From the listing below, extract every line in which the word "this" appears.
---------- Data to process
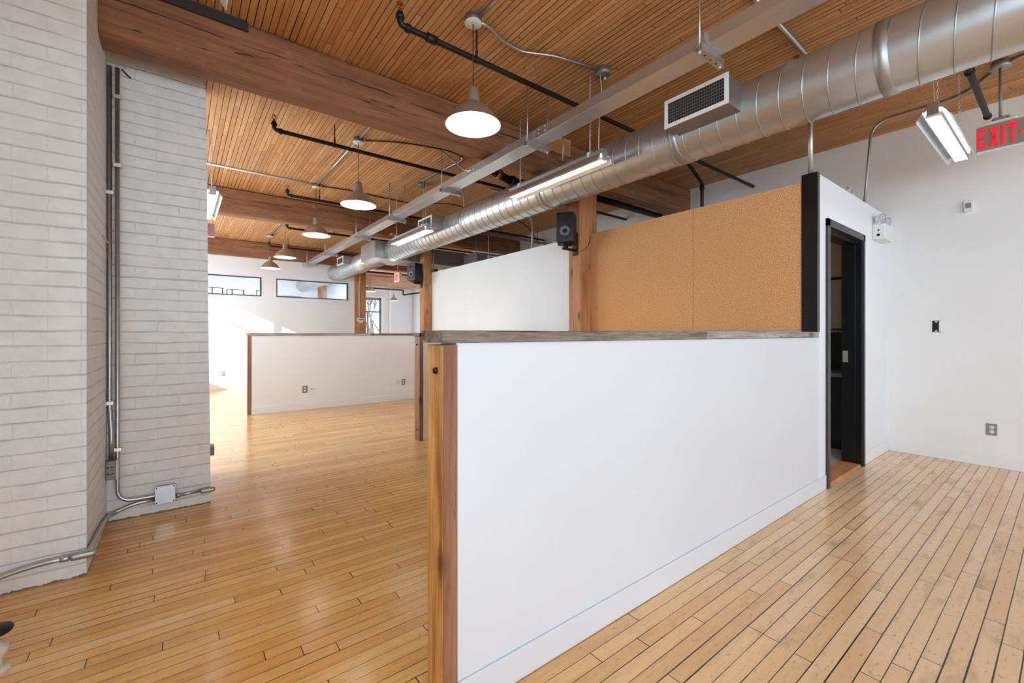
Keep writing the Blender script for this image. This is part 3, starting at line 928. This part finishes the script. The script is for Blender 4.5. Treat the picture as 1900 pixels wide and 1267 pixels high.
sprinkler('black sprinkler pipe passing behind the nearest pendant lamp', 2.50, 1.06, XR - .02, (1.613, 4.3), couplings=(1.27,))
sprinkler('black sprinkler pipe past the first beam, behind the second pendant', 4.49, 0.685, XR - .02, (1.22, 4.2))
sprinkler('black sprinkler pipe running along the face of the second beam', 6.49, 1.15, XR - .02, (1.56, 4.2))
sprinkler('short visible black sprinkler pipe between second and third beams', 8.5, 1.50, XR - .02, (2.3,))
sprinkler('farthest black sprinkler pipe in front of the third beam', 10.47, 1.50, XR - .02, (1.87, 4.6))
t = thing('sprinkler_pipe', 'black sprinkler pipe sloping into view beside the red exit sign', 'sprinkler pipe', (4.9, .462, 3.08))
MB().tube([(3.6, .462, 3.08), (5.55, .462, 3.08)], .021, 12).build('pipe', 'black', t)
MB().lathe([(.021, -.02), (.028, -.018), (.028, .018), (.021, .02)], (4.5, .462, 3.08), 'X', 16).tube([(4.5, .462, 3.10), (4.5, .462, ZC - .001)], .006, 8).build('hanger_ring', 'black', t)
MB().lathe([(0, 0), (.027, 0), (.027, .03), (.021, .034)], (5.52, .462, 3.08), 'X', 14).build('end_cap', 'black', t)

t = thing('drop_pipe', 'black pipe drop standing behind the cork board top', 'pipe', (5.15, 2.72, 2.37))
MB().tube(rounded([(4.35, 2.56, 3.07), (5.10, 2.80, 3.055), (5.10, 2.80, 2.20)], .05), .020, 12).build('pipe', 'black', t)
MB().lathe([(.02, -.03), (.028, -.026), (.028, .026), (.02, .03)], (5.10, 2.80, 3.0), 'Z', 14).build('elbow', 'black', t)

t = thing('water_main', 'thick black coupled water pipe behind the first beam and post', 'pipe', (3.9, 4.0, 2.9))
MB().tube(rounded([(2.72, 3.98, ZC - .02), (2.74, 3.98, 3.03), (3.05, 3.98, 2.97), (3.5, 3.95, 2.99), (4.37, 3.86, 3.0), (XR - .02, 3.86, 3.0)], .09, 6), .045, 16).build('pipe', 'black', t)
for (x, z, m) in ((2.86, 3.01, 'brass'), (3.06, 2.972, 'black'), (3.30, 2.98, 'black')):
    MB().lathe([(.045, -.03), (.060, -.026), (.060, .026), (.045, .03)], (x, 3.98, z), 'X', 18).build('coupling', m, t)

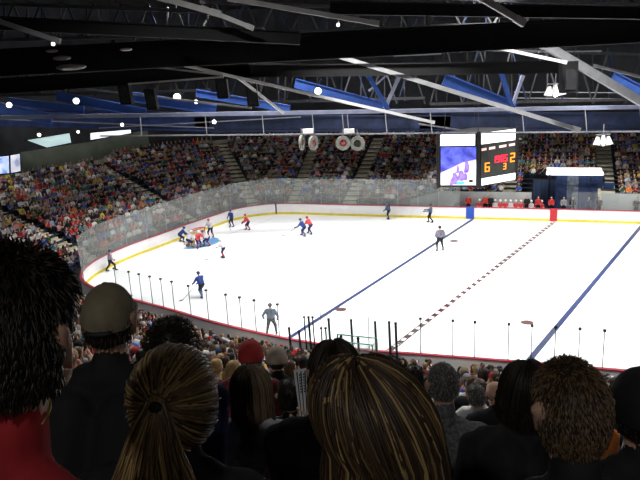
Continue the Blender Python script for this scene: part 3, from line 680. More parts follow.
# ------------------------------------------------------------------ far side: tunnel with white canopy, benches
cp = at(574.5, 173, 60.3); tn = Vector((NORM[near_i(23, 57.4), 0], NORM[near_i(23, 57.4), 1], 0)); tt = Vector((_tan[near_i(23, 57.4), 0], _tan[near_i(23, 57.4), 1], 0)); trz = math.atan2(-tt.y, -tt.x)
root = empty('tunnel_canopy', (cp.x, cp.y, 0), trz); tag(root, 'white canopy over the dark blue players tunnel on the far side', 'canopy')
m = MB(); m.box((0, 0, cp.z), (5.0, 1.6, .12)); m.hexa([(-2.5, -.8, cp.z - .35), (2.4, -.8, cp.z - .35), (2.4, -.72, cp.z - .35), (-2.5, -.72, cp.z - .35), (-2.35, -.8, cp.z + .38), (2.5, -.8, cp.z + .38), (2.5, -.72, cp.z + .38), (-2.35, -.72, cp.z + .38)]); link('fascia', m.mesh('fascia'), glow_white, root)  # glow put into the white fascia, which no lamp reaches
for x in (-2.6, 2.2):
    m = MB(); m.box((x, -.6, cp.z / 2), (.14, .14, cp.z)); link('post', m.mesh('post'), navy_steel, root)
for x in (-2.0, -.9, 0.1, 1.1):
    m = MB(); m.box((x, -.1, cp.z / 2 - .1), (1.0, .08, cp.z - .3)); link('curtain', m.mesh('curtain'), [mat('curtain_navy', (.03, .05, .13), .8, .3, 3), mat('curtain_grey', (.16, .19, .24), .8, .4, 3)][int(x > -.5 and x < .5)], root)
m = MB(); m.box((-3.0, .1, 1.8), (.9, .1, 2.6)); link('side_curtain', m.mesh('side_curtain'), mat('curtain_blue', (.02, .05, .14), .8, .2, 3), root)
# ------------------------------------------------------------------ people in the stands
ORD = ['first', 'second', 'third', 'fourth', 'fifth', 'sixth', 'seventh', 'eighth', 'ninth', 'tenth', 'eleventh', 'twelfth', 'thirteenth', 'fourteenth', 'fifteenth', 'sixteenth', 'seventeenth', 'eighteenth', 'nineteenth', 'twentieth',
       '21st', '22nd', '23rd', '24th', '25th', '26th', '27th', '28th', '29th', '30th', '31st', '32nd', '33rd', '34th', '35th', '36th', '37th', '38th', '39th', '40th', '41st', '42nd', '43rd', '44th', '45th', '46th', '47th', '48th', '49th', '50th', '51st', '52nd', '53rd', '54th', '55th', '56th', '57th', '58th', '59th', '60th']
SK, SH, PA, HA, CP, SO = 0, 1, 2, 3, 4, 5
def seated_caps(pose, hair):
    L = []
    L += [((-.09, .03, .53), .125, (.09, .03, .53), .125, PA), ((-.07, .02, .62), .12, (-.09, -.01, .90), .115, SH), ((.07, .02, .62), .12, (.09, -.01, .90), .115, SH), ((-.15, -.01, .96), .07, (.15, -.01, .96), .07, SH), ((0, 0, .98), .055, (0, .02, 1.1), .052, SK)]
    h = Vector((0, .03, 1.19)); L += [(h, .078, h + Vector((0, -.015, .05)), .092, SK), (h + Vector((0, .085, .005)), .015, h + Vector((0, .095, -.015)), .016, SK)]
    for s in (-1, 1):
        L += [((s * .09, .08, .53), .088, (s * .12, .47, .52), .068, PA), ((s * .12, .48, .50), .06, (s * .12, .50, .12), .042, PA), ((s * .12, .48, .05), .045, (s * .13, .62, .04), .04, SO)]
        sh = (s * .205, -.01, .93)
        if pose == 'lap': e, w = (s * .25, .05, .66), (s * .11, .28, .60)
        elif pose == 'cross': e, w = (s * .25, .08, .68), (-s * .06, .20, .74)
        elif pose == 'clap': e, w = (s * .25, .13, .70), (s * .035, .31, .92)
        else:
            e, w = ((s * .25, .05, .66), (s * .11, .28, .60)) if s < 0 else ((s * .27, .12, .72), (s * .07, .19, 1.02))
        L += [(sh, .056, e, .046, SH), (e, .043, w, .033, SK), (w, .038, tuple(Vector(w) + (Vector(w) - Vector(e)).normalized() * .07), .034, SK)]
    if hair == 'short': L += [(h + Vector((0, -.03, .055)), .094, h + Vector((0, -.035, .02)), .085, HA)]
    elif hair == 'long': L += [(h + Vector((0, -.028, .06)), .098, h + Vector((0, -.045, -.02)), .09, HA)] + [(h + Vector((s * .05, -.05, 0)), .06, h + Vector((s * .06, -.07, -.2)), .05, HA) for s in (-1, 1)]
    elif hair == 'cap': L += [(h + Vector((0, -.018, .072)), .093, h + Vector((0, -.012, .06)), .093, CP), (h + Vector((-.035, .12, .055)), .018, h + Vector((.035, .12, .055)), .018, CP), (h + Vector((0, -.04, .01)), .083, h + Vector((0, -.04, 0)), .08, HA)]
    return L
PROTO = {}; LOW = []
for hair in ('short', 'long', 'cap'):
    for pose in ('lap', 'cross', 'clap', 'cup'):
        cps = seated_caps(pose, hair)
        me = body_mesh('person', cps, 0.028, 0.45, 1); PROTO[(hair, pose)] = me
        if pose in ('lap', 'clap', 'cross'): LOW.append((hair, pose, body_mesh('person_far', cps, 0.045, 0.26, 0, cps)))
        for m in (SKIN[0], SHIRT_M[0], PANTS_M[0], HAIR_M[0], CAP_M[0], SHOE_M): me.materials.append(m)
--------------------
* Solution to the problem
Keep writing the Blender script for this image. This is part 3, starting at line 928. This part finishes the script. The script is for Blender 4.5. Treat the picture as 1900 pixels wide and 1267 pixels high.
Continue the Blender Python script for this scene: part 3, from line 680. More parts follow.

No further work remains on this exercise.